The Alberta study, a 339-page document of geological data for the shale resource endowment in Canada’s mainstay oil and gas supply jurisdiction was released quietly as a technical “open-file report,” while the Alberta legislature debated a regulatory reform bill intended to prepare the province for accelerating use by the industry of its new, aggressive extraction technology. The Responsible Energy Development Act would convert the 74-year-old ERCB into a bigger watchdog called the Alberta Energy Regulator (AER). The enlarged agency is to absorb duties currently dispersed in an array of government departments to become a one-stop shop for environmental as well as economic, engineering and safety approvals of gas, oil, coal and oilsands projects.

The province’s Conservative majority government, which has 61 members in the 87-seat legislature, shrugged off complaints by splintered opposition parties that the reform bill concentrates too much power in a single regulator and threatens to subordinate environmental concerns to industrial ambitions. After adopting a handful of legal wording amendments to public notice and appeal provisions, the Conservatives kept the bill on procedural schedule to pass this fall. The government timetable calls for the AER to be up and running in mid-2013.

At the same time as the organizational overhaul of resource development supervision advanced, the old ERCB crafted new rules for anticipated growth in oilsands and shale supply development. The “unconventional regulatory framework,” also known as “nonconventional” in an as-yet unresolved jargon debate, focuses on approval formulas for growing uses of the new-wave technology of deep, horizontal drilling married to hydraulic fracturing of dense rock saturated with gas or oil but lacking natural flow channels or cracks.

The Alberta government, earth scientists and regulatory specialists made no predictions about shale drilling activity or production volumes.
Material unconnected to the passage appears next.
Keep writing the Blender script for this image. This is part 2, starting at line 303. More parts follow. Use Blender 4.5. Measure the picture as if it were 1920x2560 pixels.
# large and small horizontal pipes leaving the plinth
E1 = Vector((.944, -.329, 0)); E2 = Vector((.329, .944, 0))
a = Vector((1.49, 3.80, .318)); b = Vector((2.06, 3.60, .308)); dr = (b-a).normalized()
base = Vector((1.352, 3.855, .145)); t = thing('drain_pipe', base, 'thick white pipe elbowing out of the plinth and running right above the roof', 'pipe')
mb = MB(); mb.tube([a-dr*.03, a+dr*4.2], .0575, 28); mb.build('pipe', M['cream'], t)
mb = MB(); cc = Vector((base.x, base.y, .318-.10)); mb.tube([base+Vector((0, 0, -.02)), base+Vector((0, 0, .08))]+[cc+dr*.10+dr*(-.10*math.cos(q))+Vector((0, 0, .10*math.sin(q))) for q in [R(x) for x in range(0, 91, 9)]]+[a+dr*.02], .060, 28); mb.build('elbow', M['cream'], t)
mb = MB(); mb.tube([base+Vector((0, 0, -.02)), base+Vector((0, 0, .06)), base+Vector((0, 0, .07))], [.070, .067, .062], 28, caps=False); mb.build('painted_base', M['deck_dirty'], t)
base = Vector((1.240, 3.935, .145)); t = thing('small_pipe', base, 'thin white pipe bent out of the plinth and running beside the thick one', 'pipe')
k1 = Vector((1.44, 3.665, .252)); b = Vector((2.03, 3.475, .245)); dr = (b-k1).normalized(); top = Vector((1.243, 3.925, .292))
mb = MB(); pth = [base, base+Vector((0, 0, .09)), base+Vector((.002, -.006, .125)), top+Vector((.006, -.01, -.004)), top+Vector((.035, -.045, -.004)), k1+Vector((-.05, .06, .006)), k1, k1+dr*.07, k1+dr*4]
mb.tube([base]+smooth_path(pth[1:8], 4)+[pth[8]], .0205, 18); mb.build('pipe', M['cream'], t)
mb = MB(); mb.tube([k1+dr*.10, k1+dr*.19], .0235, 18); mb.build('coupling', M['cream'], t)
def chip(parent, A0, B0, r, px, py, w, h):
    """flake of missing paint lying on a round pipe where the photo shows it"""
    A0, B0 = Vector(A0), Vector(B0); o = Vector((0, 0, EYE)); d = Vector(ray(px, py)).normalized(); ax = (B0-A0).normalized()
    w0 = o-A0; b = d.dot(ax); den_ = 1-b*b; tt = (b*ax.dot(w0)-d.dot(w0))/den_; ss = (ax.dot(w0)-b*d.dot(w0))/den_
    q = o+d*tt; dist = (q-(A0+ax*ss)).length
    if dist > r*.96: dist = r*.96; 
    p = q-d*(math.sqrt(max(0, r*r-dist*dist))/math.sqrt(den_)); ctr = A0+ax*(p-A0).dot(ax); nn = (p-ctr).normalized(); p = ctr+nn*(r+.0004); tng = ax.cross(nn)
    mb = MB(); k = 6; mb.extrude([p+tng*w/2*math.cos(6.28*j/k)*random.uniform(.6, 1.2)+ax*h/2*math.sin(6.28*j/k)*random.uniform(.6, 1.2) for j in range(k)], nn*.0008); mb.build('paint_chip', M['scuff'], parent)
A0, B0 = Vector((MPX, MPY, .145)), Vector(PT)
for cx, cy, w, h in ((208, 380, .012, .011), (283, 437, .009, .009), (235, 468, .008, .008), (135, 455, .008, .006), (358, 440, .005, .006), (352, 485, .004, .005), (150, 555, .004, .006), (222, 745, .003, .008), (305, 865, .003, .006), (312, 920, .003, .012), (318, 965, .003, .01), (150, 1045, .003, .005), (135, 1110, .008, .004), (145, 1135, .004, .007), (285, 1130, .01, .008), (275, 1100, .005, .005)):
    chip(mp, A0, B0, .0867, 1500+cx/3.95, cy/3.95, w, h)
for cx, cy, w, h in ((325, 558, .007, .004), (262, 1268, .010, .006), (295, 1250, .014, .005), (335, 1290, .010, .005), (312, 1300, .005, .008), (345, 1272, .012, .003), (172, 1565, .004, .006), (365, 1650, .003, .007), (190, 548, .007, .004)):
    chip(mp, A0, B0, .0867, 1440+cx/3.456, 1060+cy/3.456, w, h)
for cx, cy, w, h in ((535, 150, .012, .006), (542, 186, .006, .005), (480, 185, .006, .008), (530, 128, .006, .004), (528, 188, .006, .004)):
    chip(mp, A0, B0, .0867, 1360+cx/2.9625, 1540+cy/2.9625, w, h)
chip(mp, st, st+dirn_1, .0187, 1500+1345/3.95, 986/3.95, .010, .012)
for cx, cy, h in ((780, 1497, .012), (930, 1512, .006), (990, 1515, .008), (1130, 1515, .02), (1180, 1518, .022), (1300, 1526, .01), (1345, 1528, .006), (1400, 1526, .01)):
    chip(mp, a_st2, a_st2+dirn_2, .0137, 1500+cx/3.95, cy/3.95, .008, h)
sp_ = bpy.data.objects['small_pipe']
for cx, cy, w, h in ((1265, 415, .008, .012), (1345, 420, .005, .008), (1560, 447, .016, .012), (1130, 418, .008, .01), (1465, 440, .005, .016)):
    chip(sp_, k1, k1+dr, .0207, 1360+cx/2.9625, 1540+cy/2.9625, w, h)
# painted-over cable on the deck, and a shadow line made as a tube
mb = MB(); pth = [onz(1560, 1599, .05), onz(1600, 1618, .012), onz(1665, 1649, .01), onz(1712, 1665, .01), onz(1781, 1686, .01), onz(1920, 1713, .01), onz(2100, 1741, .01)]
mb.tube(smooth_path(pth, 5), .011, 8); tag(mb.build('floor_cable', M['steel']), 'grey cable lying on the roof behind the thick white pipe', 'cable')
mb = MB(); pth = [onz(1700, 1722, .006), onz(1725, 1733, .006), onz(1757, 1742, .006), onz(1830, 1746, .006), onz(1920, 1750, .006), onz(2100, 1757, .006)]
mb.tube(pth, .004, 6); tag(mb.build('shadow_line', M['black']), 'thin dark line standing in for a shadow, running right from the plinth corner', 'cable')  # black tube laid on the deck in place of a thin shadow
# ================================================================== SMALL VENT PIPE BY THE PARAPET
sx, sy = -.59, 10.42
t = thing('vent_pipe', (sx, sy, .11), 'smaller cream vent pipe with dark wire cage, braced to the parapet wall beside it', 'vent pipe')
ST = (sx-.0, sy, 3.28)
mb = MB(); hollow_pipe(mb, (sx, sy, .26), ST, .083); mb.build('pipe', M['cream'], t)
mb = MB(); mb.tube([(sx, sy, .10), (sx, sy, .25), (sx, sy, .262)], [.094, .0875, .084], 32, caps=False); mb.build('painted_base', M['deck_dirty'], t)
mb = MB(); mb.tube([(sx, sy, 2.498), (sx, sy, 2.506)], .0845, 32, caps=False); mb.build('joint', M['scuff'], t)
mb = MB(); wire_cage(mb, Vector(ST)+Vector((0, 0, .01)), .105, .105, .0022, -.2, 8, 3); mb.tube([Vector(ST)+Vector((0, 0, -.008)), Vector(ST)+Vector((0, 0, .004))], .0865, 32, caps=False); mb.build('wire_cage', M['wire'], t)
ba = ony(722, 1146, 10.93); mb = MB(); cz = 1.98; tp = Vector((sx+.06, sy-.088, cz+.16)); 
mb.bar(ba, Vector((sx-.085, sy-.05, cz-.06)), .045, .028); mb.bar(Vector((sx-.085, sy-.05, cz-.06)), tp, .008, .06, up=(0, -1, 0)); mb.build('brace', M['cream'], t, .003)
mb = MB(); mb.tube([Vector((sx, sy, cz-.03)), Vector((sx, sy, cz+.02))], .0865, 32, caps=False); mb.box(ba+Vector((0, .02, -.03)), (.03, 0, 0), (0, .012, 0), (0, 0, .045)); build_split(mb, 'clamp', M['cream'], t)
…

In Canada use of the technology, imported from the United States, remains in early and often experimental stages except in drilling hot spots known to be exceptionally rich in oil or premium-priced liquid byproducts of gas. The scientists also cautioned that their geological treasure maps are far from reliable predictions about volumes of oil or gas that might eventually be produced.

“The resource endowment estimates must not be confused with recoverable reserves. It is not likely that the entire area evaluated in any unit [formation] will be economically producible, even assuming that the technology used in hydrocarbon recovery continues to improve in the future.” Since 2006, Alberta’s marketed natural gas production level has been steadily falling, with the 2012 total estimated to be 4.9% less than 2011, according to Canada’s National Energy Board.